Provided material:
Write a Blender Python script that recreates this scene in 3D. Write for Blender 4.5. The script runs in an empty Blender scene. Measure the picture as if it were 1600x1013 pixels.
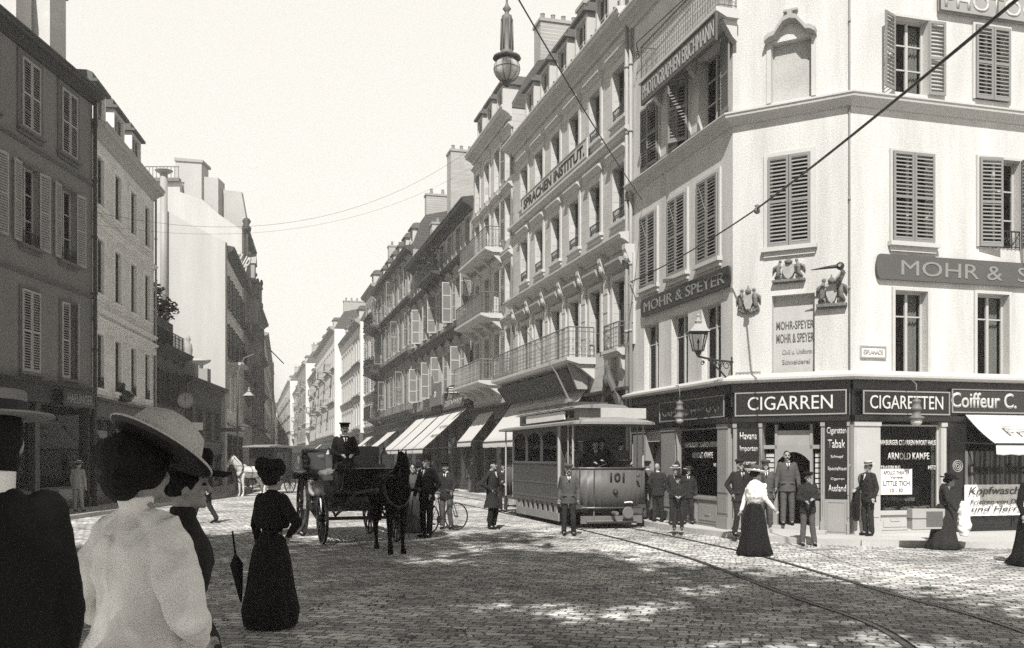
import bpy, bmesh, math, random
from mathutils import Vector, Matrix, noise
R = math.radians
rnd = random.Random(11)
C = bpy.context.scene.collection
FOC = 1474.0; EYE = 1.85; HX = 800.0; HY = 715.0   # focal length, eye height, horizon of the 1600 px photograph

def at(x, y, Y):
    return Vector(((x-HX)/FOC*Y, Y, EYE+(HY-y)/FOC*Y))
def atg(x, Y, z=0.0):
    return Vector(((x-HX)/FOC*Y, Y, z))

PENDING = []      # objects whose modifiers / fonts are turned into plain meshes in one pass at the end

class MB:
    def __init__(s): s.v = []; s.f = []
    def _add(s, vs, fs, M=None):
        n = len(s.v)
        if M is not None: vs = [M @ Vector(v) for v in vs]
        s.v.extend([tuple(v) for v in vs]); s.f.extend([tuple(i+n for i in f) for f in fs]); return s
    def box(s, x0, x1, y0, y1, z0, z1, M=None):
        vs = [(x0,y0,z0),(x1,y0,z0),(x1,y1,z0),(x0,y1,z0),(x0,y0,z1),(x1,y0,z1),(x1,y1,z1),(x0,y1,z1)]
        return s._add(vs, [(0,3,2,1),(4,5,6,7),(0,1,5,4),(1,2,6,5),(2,3,7,6),(3,0,4,7)], M)
    def tube(s, pts, r, n=6, cap=True, M=None):
        pts = [Vector(p) for p in pts]; rs = r if isinstance(r,(list,tuple)) else [r]*len(pts)
        vs = []; fs = []; prev = None
        for i, p in enumerate(pts):
            d = (pts[min(i+1,len(pts)-1)]-pts[max(i-1,0)])
            if d.length < 1e-9: d = Vector((0,0,1))
            d.normalize()
            if prev is None:
                a = Vector((0,0,1)) if abs(d.z) < .9 else Vector((1,0,0))
                u = d.cross(a).normalized()
            else:
                u = (prev - d*prev.dot(d))
                u = u.normalized() if u.length > 1e-6 else d.orthogonal().normalized()
            prev = u; w = d.cross(u)
            for k in range(n):
                a = 2*math.pi*k/n
                vs.append(p + (u*math.cos(a)+w*math.sin(a))*rs[i])
        for i in range(len(pts)-1):
            for k in range(n):
                fs.append((i*n+k, i*n+(k+1)%n, (i+1)*n+(k+1)%n, (i+1)*n+k))
        if cap:
            fs.append(tuple(range(n-1,-1,-1))); fs.append(tuple((len(pts)-1)*n+k for k in range(n)))
        return s._add(vs, fs, M)
    def loft(s, rings, n=16, M=None, power=2.0):
        # rings: (x, y, z, rx, ry) stacked upward, closed
        vs = []; fs = []
        for (cx,cy,z,rx,ry) in rings:
            for k in range(n):
                a = 2*math.pi*k/n; c = math.cos(a); q = math.sin(a)
                c2 = math.copysign(abs(c)**(2/power), c); q2 = math.copysign(abs(q)**(2/power), q)
                vs.append((cx+rx*c2, cy+ry*q2, z))
        for i in range(len(rings)-1):
            for k in range(n):
                fs.append((i*n+k, i*n+(k+1)%n, (i+1)*n+(k+1)%n, (i+1)*n+k))
        fs.append(tuple(range(n-1,-1,-1))); fs.append(tuple((len(rings)-1)*n+k for k in range(n)))
        return s._add(vs, fs, M)
    def lathe(s, prof, n=20, M=None, fn=None):
        vs = []; fs = []
        for i,(r,z) in enumerate(prof):
            for k in range(n):
                a = 2*math.pi*k/n; rr = r*(fn(a,i) if fn else 1)
                vs.append((rr*math.cos(a), rr*math.sin(a), z))
        for i in range(len(prof)-1):
            for k in range(n):
                fs.append((i*n+k, i*n+(k+1)%n, (i+1)*n+(k+1)%n, (i+1)*n+k))
        if prof[0] == prof[-1]: return s._add(vs, fs, M)
        if prof[0][0] > 1e-4: fs.append(tuple(range(n-1,-1,-1)))
        if prof[-1][0] > 1e-4: fs.append(tuple((len(prof)-1)*n+k for k in range(n)))
        return s._add(vs, fs, M)
    def ball(s, c, r, n=12, m=8, M=None, rot=None):
        if not isinstance(r,(tuple,list)): r = (r,r,r)
        vs = [Vector((0,0,-r[2]))]; fs = []
        for j in range(1,m):
            t = math.pi*j/m
            for k in range(n):
                a = 2*math.pi*k/n
                vs.append(Vector((r[0]*math.sin(t)*math.cos(a), r[1]*math.sin(t)*math.sin(a), -r[2]*math.cos(t))))
        vs.append(Vector((0,0,r[2]))); L = len(vs)-1
        for k in range(n):
            fs.append((0, 1+(k+1)%n, 1+k)); fs.append((L, L-n+k, L-n+(k+1)%n))
        for j in range(m-2):
            for k in range(n):
                fs.append((1+j*n+k, 1+j*n+(k+1)%n, 1+(j+1)*n+(k+1)%n, 1+(j+1)*n+k))
        if rot is not None: vs = [rot @ v for v in vs]
        c = Vector(c); vs = [v+c for v in vs]
        return s._add(vs, fs, M)
    def cap(s, a, b, ra, rb, n=12):     # tapered capsule
        a = Vector(a); b = Vector(b); d = b-a; L = max(d.length,1e-5); d /= L
        pts = []; rs = []
        for t in (-.98,-.75,-.4): pts.append(a+d*ra*t); rs.append(ra*math.sqrt(1-t*t))
        pts.append(a); rs.append(ra); pts.append(b); rs.append(rb)
        for t in (.4,.75,.98): pts.append(b+d*rb*t); rs.append(rb*math.sqrt(1-t*t))
        return s.tube(pts, rs, n)
    def prism(s, poly, y0, y1, M=None):   # polygon in XZ, extruded along Y
        n = len(poly)
        vs = [(x,y0,z) for x,z in poly]+[(x,y1,z) for x,z in poly]
        fs = [tuple(range(n)), tuple(range(2*n-1,n-1,-1))]+[(i,i+n,(i+1)%n+n,(i+1)%n) for i in range(n)]
        return s._add(vs, fs, M)
    def extr(s, poly, x0, x1, M=None):   # profile in (y,z), extruded along X
        n = len(poly)
        vs = [(x0,y,z) for y,z in poly]+[(x1,y,z) for y,z in poly]
        fs = [tuple(range(n)), tuple(range(2*n-1,n-1,-1))]+[(i,i+n,(i+1)%n+n,(i+1)%n) for i in range(n)]
        return s._add(vs, fs, M)
    def quad(s, a, b, c, d, M=None): return s._add([a,b,c,d], [(0,1,2,3)], M)
    def mesh(s, name, mat, smooth=False):
        me = bpy.data.meshes.new(name); me.from_pydata(s.v, [], s.f)
        if mat: me.materials.append(mat)
        bm = bmesh.new(); bm.from_mesh(me); bmesh.ops.recalc_face_normals(bm, faces=bm.faces); bm.to_mesh(me); bm.free()
        if smooth: me.polygons.foreach_set('use_smooth', [True]*len(me.polygons))
        me.update(); return me
    def build(s, name, mat, parent=None, M=None, smooth=False):
        return link(name, s.mesh(name, mat, smooth), parent, M)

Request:
Omitting all pictures, restate exactly the lines of the material from its start through the line that contains "PENDING = []".

Solution to this exercise:
Write a Blender Python script that recreates this scene in 3D. Write for Blender 4.5. The script runs in an empty Blender scene. Measure the picture as if it were 1600x1013 pixels.
import bpy, bmesh, math, random
from mathutils import Vector, Matrix, noise
R = math.radians
rnd = random.Random(11)
C = bpy.context.scene.collection
FOC = 1474.0; EYE = 1.85; HX = 800.0; HY = 715.0   # focal length, eye height, horizon of the 1600 px photograph

def at(x, y, Y):
    return Vector(((x-HX)/FOC*Y, Y, EYE+(HY-y)/FOC*Y))
def atg(x, Y, z=0.0):
    return Vector(((x-HX)/FOC*Y, Y, z))

PENDING = []      # objects whose modifiers / fonts are turned into plain meshes in one pass at the end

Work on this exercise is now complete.